Tuesday, August 23, 2011

"The Pieces Of Me"

After having this blog for a while, it's occurred to me that this may not help in my love department. Don't get me wrong, I would be more than willing to bring some of this stuff up after a glass of wine or five if I didn't know you that well...but, having it on the Internet is kind of a different story. It's almost as if having a diary just open on a busy city sidewalk, with a neon sign by it that says "READ ME." But in all fairness, it was my choice to do this. In a way this is a way to document all of my crazy experiences, the modern way. Though, I do have a regular journal I write in every night. (The stuff in that would make your eyes pop out even more.) Anyways, the point I'm trying to make is...there are people who are regular readers of this blog, that I don't know that well or for that matter, at all. I have readers in the United Kingdom, Italy, and Orange County, FL. For instance, a former classmate of mine told me how much her two brothers love my blog. Well, who the hell are they? I'm appreciative of the audience but still a little guarded. Yes, sometimes I do care about what people think about me. 98% of the time I don't. But, anyone who says they don't at all, need to check their pants because they're a liar. We like to be liked and for people to think positive things about us. And by not knowing the readers, I always think "God, they must think I'm crazy wild with little or no boundaries, partying 24/7, with no sleep in between." I can promise you that image is not right. At all. Another obstacle in keeping a blog is when talking to a guy who has been exposed to your entries. They either think one of two things - 1.) "Every day spent with her is going to involve something hilarious, crazy, absurd or possibly all three." Or my favorite - 2.) "What if I do or say something stupid? She's going to write a blog about me. I don't want to be one of her little entries." My response to the second thought is "Don't flatter yourself, there are many stories about guys I've encountered that I don't plan on posting that are quite humorous because it would be obvious to some readers on who it might be. And I'm not that cruel.
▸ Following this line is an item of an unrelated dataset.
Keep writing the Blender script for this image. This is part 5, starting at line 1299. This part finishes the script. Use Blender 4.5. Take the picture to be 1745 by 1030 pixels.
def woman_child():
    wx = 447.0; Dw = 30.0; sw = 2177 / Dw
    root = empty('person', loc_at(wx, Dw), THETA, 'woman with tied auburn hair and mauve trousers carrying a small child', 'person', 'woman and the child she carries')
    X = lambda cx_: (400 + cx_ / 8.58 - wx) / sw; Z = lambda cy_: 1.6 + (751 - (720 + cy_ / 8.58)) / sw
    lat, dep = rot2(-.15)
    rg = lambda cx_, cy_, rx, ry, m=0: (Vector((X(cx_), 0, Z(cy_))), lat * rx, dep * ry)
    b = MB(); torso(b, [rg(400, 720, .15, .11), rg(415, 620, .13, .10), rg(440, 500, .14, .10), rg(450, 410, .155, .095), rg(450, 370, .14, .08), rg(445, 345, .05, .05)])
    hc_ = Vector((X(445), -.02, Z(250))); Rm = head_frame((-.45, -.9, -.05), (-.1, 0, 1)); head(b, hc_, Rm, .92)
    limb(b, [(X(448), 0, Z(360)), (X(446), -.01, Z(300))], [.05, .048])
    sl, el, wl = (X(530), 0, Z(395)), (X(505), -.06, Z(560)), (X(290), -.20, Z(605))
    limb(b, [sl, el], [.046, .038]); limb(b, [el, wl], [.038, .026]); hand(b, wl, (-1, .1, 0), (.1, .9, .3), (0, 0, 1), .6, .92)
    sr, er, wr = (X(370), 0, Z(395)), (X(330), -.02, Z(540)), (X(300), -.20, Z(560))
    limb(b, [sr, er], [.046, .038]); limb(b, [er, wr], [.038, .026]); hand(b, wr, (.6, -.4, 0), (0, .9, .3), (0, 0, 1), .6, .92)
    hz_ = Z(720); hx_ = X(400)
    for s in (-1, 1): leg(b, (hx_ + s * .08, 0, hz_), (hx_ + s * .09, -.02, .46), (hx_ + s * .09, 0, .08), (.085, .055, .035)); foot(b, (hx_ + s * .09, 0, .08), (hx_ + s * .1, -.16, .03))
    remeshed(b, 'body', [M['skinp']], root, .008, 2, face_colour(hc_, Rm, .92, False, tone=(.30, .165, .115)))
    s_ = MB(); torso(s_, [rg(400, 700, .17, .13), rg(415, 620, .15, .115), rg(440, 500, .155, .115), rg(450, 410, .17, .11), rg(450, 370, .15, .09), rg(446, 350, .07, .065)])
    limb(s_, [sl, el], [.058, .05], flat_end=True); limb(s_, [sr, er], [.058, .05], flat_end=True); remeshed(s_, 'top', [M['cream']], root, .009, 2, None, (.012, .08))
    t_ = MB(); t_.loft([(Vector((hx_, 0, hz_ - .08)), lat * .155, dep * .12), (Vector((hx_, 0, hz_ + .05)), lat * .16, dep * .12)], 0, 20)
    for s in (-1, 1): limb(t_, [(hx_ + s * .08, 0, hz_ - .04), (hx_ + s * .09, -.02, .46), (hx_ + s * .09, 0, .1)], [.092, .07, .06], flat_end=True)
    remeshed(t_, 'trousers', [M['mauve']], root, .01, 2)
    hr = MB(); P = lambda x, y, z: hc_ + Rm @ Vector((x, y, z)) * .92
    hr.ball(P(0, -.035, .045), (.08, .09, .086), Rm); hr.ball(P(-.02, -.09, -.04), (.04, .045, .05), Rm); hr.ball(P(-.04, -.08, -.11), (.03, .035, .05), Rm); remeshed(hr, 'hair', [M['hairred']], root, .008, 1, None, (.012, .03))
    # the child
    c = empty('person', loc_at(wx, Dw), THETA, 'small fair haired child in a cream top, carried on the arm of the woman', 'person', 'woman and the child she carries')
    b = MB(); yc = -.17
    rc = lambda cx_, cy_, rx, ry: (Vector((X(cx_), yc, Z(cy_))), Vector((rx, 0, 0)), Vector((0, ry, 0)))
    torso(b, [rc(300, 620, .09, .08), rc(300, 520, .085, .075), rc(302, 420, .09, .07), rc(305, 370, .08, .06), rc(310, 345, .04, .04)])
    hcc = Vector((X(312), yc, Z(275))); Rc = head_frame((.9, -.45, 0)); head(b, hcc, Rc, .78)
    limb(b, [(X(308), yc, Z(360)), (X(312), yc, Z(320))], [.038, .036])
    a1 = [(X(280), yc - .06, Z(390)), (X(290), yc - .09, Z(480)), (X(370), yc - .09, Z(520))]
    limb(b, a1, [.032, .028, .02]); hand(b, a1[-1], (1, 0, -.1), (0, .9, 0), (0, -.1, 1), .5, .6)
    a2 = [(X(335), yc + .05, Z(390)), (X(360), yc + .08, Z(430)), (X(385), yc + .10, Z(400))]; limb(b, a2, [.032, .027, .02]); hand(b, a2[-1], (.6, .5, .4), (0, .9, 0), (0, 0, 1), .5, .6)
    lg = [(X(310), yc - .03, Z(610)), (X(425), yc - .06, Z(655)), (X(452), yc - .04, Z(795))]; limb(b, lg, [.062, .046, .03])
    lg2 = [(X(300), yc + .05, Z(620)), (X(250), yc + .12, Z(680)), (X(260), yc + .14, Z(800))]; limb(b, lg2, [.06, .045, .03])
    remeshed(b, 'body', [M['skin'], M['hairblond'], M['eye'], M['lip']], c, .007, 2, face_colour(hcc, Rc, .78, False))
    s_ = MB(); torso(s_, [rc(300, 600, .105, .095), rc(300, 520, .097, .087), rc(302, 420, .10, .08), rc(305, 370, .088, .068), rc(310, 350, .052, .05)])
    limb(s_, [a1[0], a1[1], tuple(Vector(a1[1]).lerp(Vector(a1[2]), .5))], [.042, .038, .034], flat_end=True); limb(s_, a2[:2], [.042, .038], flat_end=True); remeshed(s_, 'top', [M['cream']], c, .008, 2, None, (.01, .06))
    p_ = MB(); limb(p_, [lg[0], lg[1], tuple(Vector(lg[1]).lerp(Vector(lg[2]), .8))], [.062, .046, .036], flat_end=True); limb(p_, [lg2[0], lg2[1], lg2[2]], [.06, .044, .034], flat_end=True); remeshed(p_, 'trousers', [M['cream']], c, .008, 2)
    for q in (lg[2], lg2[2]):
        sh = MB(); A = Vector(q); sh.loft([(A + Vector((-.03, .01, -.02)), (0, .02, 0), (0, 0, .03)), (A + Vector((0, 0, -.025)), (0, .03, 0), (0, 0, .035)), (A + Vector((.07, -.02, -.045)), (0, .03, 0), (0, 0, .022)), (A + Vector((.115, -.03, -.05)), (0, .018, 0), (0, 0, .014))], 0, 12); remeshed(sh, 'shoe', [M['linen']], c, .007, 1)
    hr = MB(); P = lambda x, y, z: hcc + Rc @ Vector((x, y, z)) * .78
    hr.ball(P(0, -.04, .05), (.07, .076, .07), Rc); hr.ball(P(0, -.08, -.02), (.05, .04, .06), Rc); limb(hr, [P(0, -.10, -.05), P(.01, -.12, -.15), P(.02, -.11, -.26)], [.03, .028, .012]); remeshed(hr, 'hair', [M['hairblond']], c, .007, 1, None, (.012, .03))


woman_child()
The point of this blog that I'm "trying" to make is that I'm not always that crazy girl with movie style adventures. Yes, I've gone to Bondage Bars but I consider my Grams to be one of my best friends. Yes, I've watched Rock stars snort cocaine off of women's body parts but taught Bible School the following Sunday. Yes, I had the radio station I was interning for talk about my bikini line on the air but I spend a lot of my time at the library, Yes, I "borrowed" a police car but would be where ever you are in a heart beat if you needed my help at 4 in the morning, Yes, I bungee jumped but I scream like a little girl when a mouse is near. And sometimes I stay in Saturday nights watching the West Wing, soaking in a bubble bath, and making up potential raps in my head. Yes, I'm a bundle of sass with a dash of wild but let's not forget the side of sweet.

So, I'm not expecting my readers to understand how I operate from this little post. I'm a little bit of this and that. Unpredictable with rituals. Independent with the need for encouragement. Open with her sexuality but picky with who she exposes that side to. An obsessive shopper who changes her own oil. I'm simply a walking contradiction in heels.

The puzzle of myself is not put together like everyone else's, it's occasionally missing some pieces, and the pattern or picture may not make sense to most, but it does...to me. And that's all that really matters in the end.